Historical documents concerning the attempt made between the late ‘30s and the late ‘50s to give a ‘basic’ orientation to India's education system refer to several questions and problems that arose in the wake of Gandhi’s idea of using handicrafts as the organizing principle of the curriculum. Some of the questions might seem to have merely a historical value today, but they are nevertheless worth recording. The most controversial question was whether the introduction of handicrafts can make the school an economically productive institution.

Gandhi had, in fact, suggested that productive activity centred in traditional handicrafts could enable the school to sustain itself financially. A lot of hostility that basic education programmes had to face undoubtedly arose from this idea, its opponents arguing that productive schools would become factories of child labour. Historically, it would appear that Gandhi’s emphasis on making schools self-sustaining was related to his understandable repugnance towards the use of revenue earned from the sale of liquor for children’s education.

As time went by and experience showed both the practical difficulties and limitations of using children’s manual work to generate financial resources, the idea took the form of contribution towards school upkeep. Apparently, even this was not acceptable to many, as we can deduce from an official publication written by G Ramachandran, an eminent exponent of Basic Education. In a monograph published by the Government of’ India in 1957, he wrote that ‘the main object of productive work is education through such work and income is only a corollary.’ He also took pains to clarify that the productive work given to children ‘should be such that children can do it without any undue physical strain... Sweated child labour is the very negation of Basic education and will defeat it completely.’

This controversy over productive manual work need not divert our attention today from an aspect of Gandhi’s educational proposal which can be said to constitute its core. This was the idea of work as participative action. Gandhi believed in work as a means whereby human beings can realize not only their material requirements, but also their intellectual, emotional and spiritual needs. It is under conditions of social injustice and oppression that work becomes drudgery and a crude weapon directed against all that makes people human. Basic Education defined work in its broadest sense so as to make it a medium of socializing the child into a participative culture. Individual autonomy and consent to participate in group responsibility were essential to this socializing agenda.

In this emphasis on participative action, Basic Education was consistent with modern pedagogical theory which suggests that children’s accomplishment in learning new skills and knowledge depends on their consent to learn, to value the teacher’s effort and to work in groups. Two eminent contemporaries of Gandhi, Tagore and Gijubhai, devoted themselves to building institutional models where teaching with the child’s consent and participation would be the norm.
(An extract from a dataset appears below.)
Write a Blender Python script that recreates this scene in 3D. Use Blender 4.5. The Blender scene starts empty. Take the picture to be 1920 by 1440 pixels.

Our present system of education fails so often to achieve its aims because the institutional atmosphere, the curriculum, class size, and the methods of teaching ignore the role of the child in education. An erroneous belief commonly reflected in statements of intent is that teachers must make the child active. Such statements reveal our neglect, or rather ignorance, of the child’s nature which is to be active. All that schools need to do is to ensure that the child’s natural desire to be active is not curbed; rather, that this desire is given the opportunity and the means of enhancement through convivial action.

The idea that schools should provide children with the opportunity and the means to undertake skilled manual work was obviously to establish in the minds of children the dignity of work, and not just the intellectual work traditionally provided by schools. But manual work, especially in the context of routine tasks related to school upkeep was also designed to inculcate initiative in place of indifference and reluctance to taking personal responsibility. Gandhi’s life, and not just his educational proposal, shows that his ultimate mission was to awaken in a colonized people the courage to have faith in choice and initiative. Once he had succeeded in arousing this faith in the context of colonial rule, Gandhi extended the scope of choice to include in it a change in the culturally defined antipathy towards manual work, especially when it meant cleaning.

Gandhi’s message is a refusal to cope with the given situation. It forms the first step towards taking personal responsibility for one’s work. Translated in terms of pedagogical theory, it would mean habituating children to feel responsible out of a personal urge rather than out of the need to comply with someone’s orders. Institutional ethos is the primary means of creating such a habit, but the curriculum must highlight this goal as a formal objective ranking higher than literacy or numeracy.

Giving Gandhi’s ‘new education’ a second hearing today would require that we hook at autonomy and initiative from the teacher’s perspective as well. It can hardly be imagined that teachers who are themselves not used to exercising autonomy can encourage children to be autonomous. The ability to take independent decisions, and the desire to take personal responsibility must figure as major objectives of teacher training. This, however, cannot be sufficient to ensure that training in such objectives will be actually put into practice. The physical conditions under which elementary teachers work, the rule-structures that govern their career and the culture of the offices to which teachers are obliged to go in order to fulfil administrative routines - all of these constitute an important part of the legacy of colonial rule against which Gandhi had struggled.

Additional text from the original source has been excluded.